Others need a little correction - maybe the contrast or brightness needs adjustment or there's a telegraph wire right across the picture.

But with many I just have fun playing. Would that picture of abandoned Maesbury Station look better in greyscale or maybe sepia? The trad jazz band photographed in Cheltenham reduced to stark black and white. Or I take an image and place it with another from a different picture and alter the background. My picture of a fallen tree with glowing red sky, looks like an after the holocaust image and I altered one Star Clipper shot to look like a "Pirates of the Caribbean" filmset, another to look like the "Ancient Mariner" ship.

I was telling a friend about what I was doing the other day. "But that's cheating!" he said. "Photos are about capturing the moment."

In My Day

I think that photographers have always "cheated". In the early days it was just playing with exposure or development, then other techniques came along.

Daddy was no exception to this. Starting at the camera, there was the film speed, exposure, depth of field and lighting to consider. By using these features he would alter the relative sharpness and brightness of the shot.

Once the darkroom, he would be able to decide how to develop the shot. This was where he could correct errors. By leaving the film a longer or shorter time in the developing fluid he could determine the look of the final piece. He could further change this when developing the prints.
He used to buy "Amateur Photographer" regularly and sometimes various techniques were shown. I used to be fascinated by pictures that had reduced the image to pure black and white or to grossly exaggerated shades of grey. These effects were achieved through understanding and manipulating the chemical processes involved.
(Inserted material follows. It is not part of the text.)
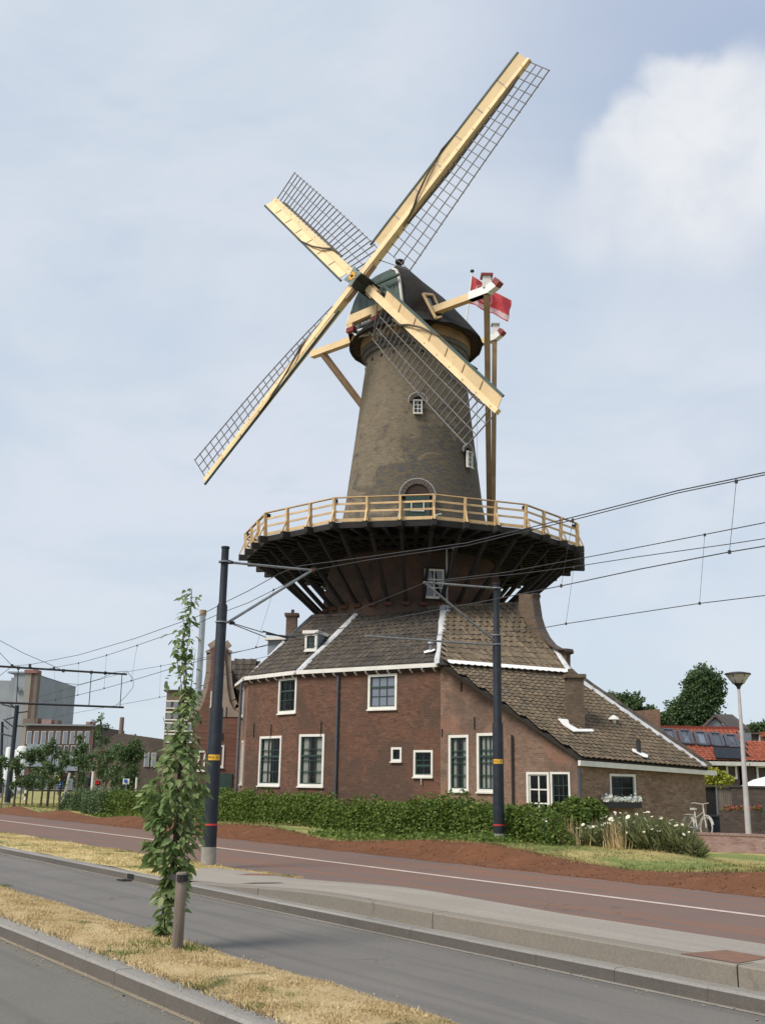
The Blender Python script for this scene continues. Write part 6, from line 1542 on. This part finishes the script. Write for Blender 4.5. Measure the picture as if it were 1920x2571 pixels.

Then there was trick photography. Daddy did have a few forays into this, although I don't think he was very skilled. Twice David found himself shunted into peculiar locations. This was by virtue of the fact that his St Paul's choirboy outfit made him a suitable subject for the family Christmas card. Once Daddy put him in a bottle, another time, several times, walking out of a television screen. Another time he tried to fake a picture a David in front of St Paul's. Unfortunately, something slipped so there's a gap behind his head.

What was true then and is true now, is that doing these things is very fiddly and time-consuming and it does need a degree of skill to cheat successfully.

Another friend of mine told me regretfully the other day that he'd spent a fortune on very fancy photographic equipment only to find out that he's a lousy photographer!